## Begin

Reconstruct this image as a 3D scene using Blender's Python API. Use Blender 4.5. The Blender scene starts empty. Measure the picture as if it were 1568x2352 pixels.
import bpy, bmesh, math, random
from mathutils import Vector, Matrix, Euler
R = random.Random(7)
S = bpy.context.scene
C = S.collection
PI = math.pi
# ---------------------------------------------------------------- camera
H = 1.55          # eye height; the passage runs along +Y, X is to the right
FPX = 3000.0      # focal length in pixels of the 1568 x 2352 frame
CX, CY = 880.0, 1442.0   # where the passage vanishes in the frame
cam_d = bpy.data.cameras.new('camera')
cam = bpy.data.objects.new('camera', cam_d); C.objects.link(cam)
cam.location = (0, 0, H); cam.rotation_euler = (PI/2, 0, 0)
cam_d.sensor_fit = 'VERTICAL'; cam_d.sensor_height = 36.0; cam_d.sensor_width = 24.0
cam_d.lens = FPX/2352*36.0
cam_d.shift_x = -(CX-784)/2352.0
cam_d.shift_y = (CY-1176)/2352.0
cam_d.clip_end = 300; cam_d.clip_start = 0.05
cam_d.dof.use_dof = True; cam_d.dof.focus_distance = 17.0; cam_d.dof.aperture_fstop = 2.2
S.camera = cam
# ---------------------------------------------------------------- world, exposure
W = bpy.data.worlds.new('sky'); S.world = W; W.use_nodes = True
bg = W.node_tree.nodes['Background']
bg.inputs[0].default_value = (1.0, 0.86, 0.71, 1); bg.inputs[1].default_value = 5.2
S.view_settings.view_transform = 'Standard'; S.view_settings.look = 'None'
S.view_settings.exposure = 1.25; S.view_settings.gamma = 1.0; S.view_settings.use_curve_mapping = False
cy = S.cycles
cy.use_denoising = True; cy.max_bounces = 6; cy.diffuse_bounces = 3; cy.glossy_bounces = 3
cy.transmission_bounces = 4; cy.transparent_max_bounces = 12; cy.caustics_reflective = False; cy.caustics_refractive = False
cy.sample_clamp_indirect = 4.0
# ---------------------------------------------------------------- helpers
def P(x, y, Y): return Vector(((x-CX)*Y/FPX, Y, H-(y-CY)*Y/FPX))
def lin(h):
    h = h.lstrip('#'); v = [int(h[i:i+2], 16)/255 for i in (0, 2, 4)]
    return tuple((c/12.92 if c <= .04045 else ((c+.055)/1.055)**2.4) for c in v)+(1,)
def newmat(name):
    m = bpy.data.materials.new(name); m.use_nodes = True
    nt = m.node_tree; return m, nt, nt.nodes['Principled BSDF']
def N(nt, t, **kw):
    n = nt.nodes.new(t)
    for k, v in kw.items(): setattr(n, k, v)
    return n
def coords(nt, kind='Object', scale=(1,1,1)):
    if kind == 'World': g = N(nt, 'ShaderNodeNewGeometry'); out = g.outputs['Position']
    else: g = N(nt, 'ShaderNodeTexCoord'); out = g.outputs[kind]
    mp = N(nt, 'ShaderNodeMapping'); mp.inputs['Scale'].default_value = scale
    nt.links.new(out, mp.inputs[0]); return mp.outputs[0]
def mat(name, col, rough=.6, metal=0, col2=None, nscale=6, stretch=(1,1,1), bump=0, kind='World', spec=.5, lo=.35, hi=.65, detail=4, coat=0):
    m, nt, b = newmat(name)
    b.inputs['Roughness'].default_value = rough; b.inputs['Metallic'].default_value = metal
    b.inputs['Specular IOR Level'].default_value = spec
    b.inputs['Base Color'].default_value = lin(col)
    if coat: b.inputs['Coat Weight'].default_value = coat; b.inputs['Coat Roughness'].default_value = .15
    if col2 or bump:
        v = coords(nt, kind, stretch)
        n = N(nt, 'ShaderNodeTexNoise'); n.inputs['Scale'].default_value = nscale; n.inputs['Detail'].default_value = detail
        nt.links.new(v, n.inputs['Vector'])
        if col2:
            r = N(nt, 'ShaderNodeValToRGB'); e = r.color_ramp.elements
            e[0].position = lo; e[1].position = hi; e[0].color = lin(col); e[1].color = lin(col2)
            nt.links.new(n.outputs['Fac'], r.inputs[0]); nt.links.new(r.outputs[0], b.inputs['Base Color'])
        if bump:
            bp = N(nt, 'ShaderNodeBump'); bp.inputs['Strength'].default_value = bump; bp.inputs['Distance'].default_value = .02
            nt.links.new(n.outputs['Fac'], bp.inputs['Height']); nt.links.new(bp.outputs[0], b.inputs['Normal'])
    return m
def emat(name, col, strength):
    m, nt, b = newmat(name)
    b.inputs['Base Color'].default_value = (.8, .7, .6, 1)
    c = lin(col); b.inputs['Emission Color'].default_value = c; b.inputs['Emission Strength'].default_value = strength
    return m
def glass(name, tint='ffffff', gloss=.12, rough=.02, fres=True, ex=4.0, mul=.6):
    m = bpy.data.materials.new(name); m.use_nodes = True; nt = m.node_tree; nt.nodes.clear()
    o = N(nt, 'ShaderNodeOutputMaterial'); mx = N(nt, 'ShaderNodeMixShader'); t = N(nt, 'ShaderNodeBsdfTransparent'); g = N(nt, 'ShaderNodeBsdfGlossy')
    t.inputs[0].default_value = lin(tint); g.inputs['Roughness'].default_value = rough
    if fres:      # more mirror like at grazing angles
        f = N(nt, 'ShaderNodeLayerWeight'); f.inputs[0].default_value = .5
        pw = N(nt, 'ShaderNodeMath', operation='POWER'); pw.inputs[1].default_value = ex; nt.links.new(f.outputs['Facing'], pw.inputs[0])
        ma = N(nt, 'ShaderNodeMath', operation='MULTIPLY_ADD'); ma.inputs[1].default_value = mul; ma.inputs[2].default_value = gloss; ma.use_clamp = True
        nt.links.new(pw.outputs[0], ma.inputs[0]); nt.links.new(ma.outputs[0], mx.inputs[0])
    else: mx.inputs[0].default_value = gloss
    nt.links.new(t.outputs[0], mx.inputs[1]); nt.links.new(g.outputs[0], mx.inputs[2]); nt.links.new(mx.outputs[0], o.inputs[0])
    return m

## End

Reproduce the material above, every line of it, exactly.

Reconstruct this image as a 3D scene using Blender's Python API. Use Blender 4.5. The Blender scene starts empty. Measure the picture as if it were 1568x2352 pixels.
import bpy, bmesh, math, random
from mathutils import Vector, Matrix, Euler
R = random.Random(7)
S = bpy.context.scene
C = S.collection
PI = math.pi
# ---------------------------------------------------------------- camera
H = 1.55          # eye height; the passage runs along +Y, X is to the right
FPX = 3000.0      # focal length in pixels of the 1568 x 2352 frame
CX, CY = 880.0, 1442.0   # where the passage vanishes in the frame
cam_d = bpy.data.cameras.new('camera')
cam = bpy.data.objects.new('camera', cam_d); C.objects.link(cam)
cam.location = (0, 0, H); cam.rotation_euler = (PI/2, 0, 0)
cam_d.sensor_fit = 'VERTICAL'; cam_d.sensor_height = 36.0; cam_d.sensor_width = 24.0
cam_d.lens = FPX/2352*36.0
cam_d.shift_x = -(CX-784)/2352.0
cam_d.shift_y = (CY-1176)/2352.0
cam_d.clip_end = 300; cam_d.clip_start = 0.05
cam_d.dof.use_dof = True; cam_d.dof.focus_distance = 17.0; cam_d.dof.aperture_fstop = 2.2
S.camera = cam
# ---------------------------------------------------------------- world, exposure
W = bpy.data.worlds.new('sky'); S.world = W; W.use_nodes = True
bg = W.node_tree.nodes['Background']
bg.inputs[0].default_value = (1.0, 0.86, 0.71, 1); bg.inputs[1].default_value = 5.2
S.view_settings.view_transform = 'Standard'; S.view_settings.look = 'None'
S.view_settings.exposure = 1.25; S.view_settings.gamma = 1.0; S.view_settings.use_curve_mapping = False
cy = S.cycles
cy.use_denoising = True; cy.max_bounces = 6; cy.diffuse_bounces = 3; cy.glossy_bounces = 3
cy.transmission_bounces = 4; cy.transparent_max_bounces = 12; cy.caustics_reflective = False; cy.caustics_refractive = False
cy.sample_clamp_indirect = 4.0
# ---------------------------------------------------------------- helpers
def P(x, y, Y): return Vector(((x-CX)*Y/FPX, Y, H-(y-CY)*Y/FPX))
def lin(h):
    h = h.lstrip('#'); v = [int(h[i:i+2], 16)/255 for i in (0, 2, 4)]
    return tuple((c/12.92 if c <= .04045 else ((c+.055)/1.055)**2.4) for c in v)+(1,)
def newmat(name):
    m = bpy.data.materials.new(name); m.use_nodes = True
    nt = m.node_tree; return m, nt, nt.nodes['Principled BSDF']
def N(nt, t, **kw):
    n = nt.nodes.new(t)
    for k, v in kw.items(): setattr(n, k, v)
    return n
def coords(nt, kind='Object', scale=(1,1,1)):
    if kind == 'World': g = N(nt, 'ShaderNodeNewGeometry'); out = g.outputs['Position']
    else: g = N(nt, 'ShaderNodeTexCoord'); out = g.outputs[kind]
    mp = N(nt, 'ShaderNodeMapping'); mp.inputs['Scale'].default_value = scale
    nt.links.new(out, mp.inputs[0]); return mp.outputs[0]
def mat(name, col, rough=.6, metal=0, col2=None, nscale=6, stretch=(1,1,1), bump=0, kind='World', spec=.5, lo=.35, hi=.65, detail=4, coat=0):
    m, nt, b = newmat(name)
    b.inputs['Roughness'].default_value = rough; b.inputs['Metallic'].default_value = metal
    b.inputs['Specular IOR Level'].default_value = spec
    b.inputs['Base Color'].default_value = lin(col)
    if coat: b.inputs['Coat Weight'].default_value = coat; b.inputs['Coat Roughness'].default_value = .15
    if col2 or bump:
        v = coords(nt, kind, stretch)
        n = N(nt, 'ShaderNodeTexNoise'); n.inputs['Scale'].default_value = nscale; n.inputs['Detail'].default_value = detail
        nt.links.new(v, n.inputs['Vector'])
        if col2:
            r = N(nt, 'ShaderNodeValToRGB'); e = r.color_ramp.elements
            e[0].position = lo; e[1].position = hi; e[0].color = lin(col); e[1].color = lin(col2)
            nt.links.new(n.outputs['Fac'], r.inputs[0]); nt.links.new(r.outputs[0], b.inputs['Base Color'])
        if bump:
            bp = N(nt, 'ShaderNodeBump'); bp.inputs['Strength'].default_value = bump; bp.inputs['Distance'].default_value = .02
            nt.links.new(n.outputs['Fac'], bp.inputs['Height']); nt.links.new(bp.outputs[0], b.inputs['Normal'])
    return m
def emat(name, col, strength):
    m, nt, b = newmat(name)
    b.inputs['Base Color'].default_value = (.8, .7, .6, 1)
    c = lin(col); b.inputs['Emission Color'].default_value = c; b.inputs['Emission Strength'].default_value = strength
    return m
def glass(name, tint='ffffff', gloss=.12, rough=.02, fres=True, ex=4.0, mul=.6):
    m = bpy.data.materials.new(name); m.use_nodes = True; nt = m.node_tree; nt.nodes.clear()
    o = N(nt, 'ShaderNodeOutputMaterial'); mx = N(nt, 'ShaderNodeMixShader'); t = N(nt, 'ShaderNodeBsdfTransparent'); g = N(nt, 'ShaderNodeBsdfGlossy')
    t.inputs[0].default_value = lin(tint); g.inputs['Roughness'].default_value = rough
    if fres:      # more mirror like at grazing angles
        f = N(nt, 'ShaderNodeLayerWeight'); f.inputs[0].default_value = .5
        pw = N(nt, 'ShaderNodeMath', operation='POWER'); pw.inputs[1].default_value = ex; nt.links.new(f.outputs['Facing'], pw.inputs[0])
        ma = N(nt, 'ShaderNodeMath', operation='MULTIPLY_ADD'); ma.inputs[1].default_value = mul; ma.inputs[2].default_value = gloss; ma.use_clamp = True
        nt.links.new(pw.outputs[0], ma.inputs[0]); nt.links.new(ma.outputs[0], mx.inputs[0])
    else: mx.inputs[0].default_value = gloss
    nt.links.new(t.outputs[0], mx.inputs[1]); nt.links.new(g.outputs[0], mx.inputs[2]); nt.links.new(mx.outputs[0], o.inputs[0])
    return m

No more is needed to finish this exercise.